IMPROVEMENTS THROUGH FEEDBACK
QA Engineers need better filtration and context to better communicate with Developers
I tested my designs with 2 Developers and 3 QA Engineers. QA’s emphasized the need for more contextual data, like timestamps, request/response bodies, and frequency, to better interpret test results and communicate effectively with Developers. Testing also revealed that QA’s may monitor up to 50 APIs, far more than the 1–20 I initially assumed. To address this, I reworked the chart filtering experience by adding a scrollable legend, making it easier to parse and navigate large datasets.
Overcoming design roadblocks through collaborating with developers and the Founder
Implementing feedback from QAs and Developers came with challenges. I was still learning technical terms amidst designing and wasn’t sure of all my constraints. I workshopped with the Idrinth team to share the feedback I gathered, and together we figured out which changes were feasible and not.

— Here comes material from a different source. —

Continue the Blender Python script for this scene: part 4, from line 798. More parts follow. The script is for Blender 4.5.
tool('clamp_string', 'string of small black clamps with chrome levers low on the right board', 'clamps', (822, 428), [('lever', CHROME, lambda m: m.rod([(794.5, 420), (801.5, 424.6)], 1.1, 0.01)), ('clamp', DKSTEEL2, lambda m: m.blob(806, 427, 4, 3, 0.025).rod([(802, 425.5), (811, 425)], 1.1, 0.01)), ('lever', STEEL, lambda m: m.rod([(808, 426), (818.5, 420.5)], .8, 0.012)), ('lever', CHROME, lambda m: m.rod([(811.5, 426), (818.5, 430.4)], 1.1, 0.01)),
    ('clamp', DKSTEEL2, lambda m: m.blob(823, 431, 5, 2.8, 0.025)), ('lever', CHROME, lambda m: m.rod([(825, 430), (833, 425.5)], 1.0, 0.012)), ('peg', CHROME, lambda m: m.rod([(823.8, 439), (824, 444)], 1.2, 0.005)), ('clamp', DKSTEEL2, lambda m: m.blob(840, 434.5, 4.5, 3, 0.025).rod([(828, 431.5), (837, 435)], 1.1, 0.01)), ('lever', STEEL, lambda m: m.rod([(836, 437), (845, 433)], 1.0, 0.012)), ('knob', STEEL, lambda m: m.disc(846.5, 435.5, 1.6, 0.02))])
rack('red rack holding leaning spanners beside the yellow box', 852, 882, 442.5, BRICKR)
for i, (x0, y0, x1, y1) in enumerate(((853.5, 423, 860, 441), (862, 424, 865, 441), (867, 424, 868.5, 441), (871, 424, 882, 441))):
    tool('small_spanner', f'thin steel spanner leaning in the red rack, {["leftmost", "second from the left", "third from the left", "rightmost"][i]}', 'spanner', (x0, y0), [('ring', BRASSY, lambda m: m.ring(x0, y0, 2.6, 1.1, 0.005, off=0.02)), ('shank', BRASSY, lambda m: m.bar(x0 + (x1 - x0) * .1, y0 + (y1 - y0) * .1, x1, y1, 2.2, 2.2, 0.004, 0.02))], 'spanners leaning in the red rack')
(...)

Final 1: Organization View
An overview of API performance across the organization. A line chart shows response times over time, paired with a scrollable legend for filtering. Summary cards display throughput rate and total endpoints per API.
Final 2: API View
Focused on a single API, this view shows response time trends, request frequency, timestamps, and number of routes. A scrollable legend supports quick filtering, while the table below lists each route with method, request body, and response body.
Final 3: Route View
A detailed breakdown of an individual endpoint’s performance. Metrics include average, max, min, and standard deviation of response times, plus error rates and types split between the 80th and 100th percentile for clearer insight.
Final 4: Log-in Page
Organizations receive a custom login page for their team. Alternatively, users can skip sign-in and access dashboards directly via a private link.
IMPACT
Outcomes
I met with the founder and his team to make sure all of my designs were within their technical constraints. I conducted a final round of usability testing with 2 Developers and 3 QA Engineers. The founder told me he was especially impressed by how I uncovered insights he wouldn’t have found on his own, validating my designs and research tactics. View a preview of the design system I made here in this link.
Success Rate
Users completed a task identifying underperforming APIs and performed with a 90% success rate.
Confidence Levels
Post-completing the task, users rated their confidence in evaluating API performance with this tool at 4 out of 5.
Reflection
Key takeaways
I joined this project because of a previous experience I had working on a developer tool. I felt inspired to challenge myself to learn something new. There was a steep knowledge gap for me to overcome at first since I knew nothing about APIs. But what helped me was doing research to educate myself, and having an open line of communication with the developers. Although my designs weren’t implemented due to a shift in priorities, I ended the project with a final call where the team complimented my work reassuring me that I delivered strong designs.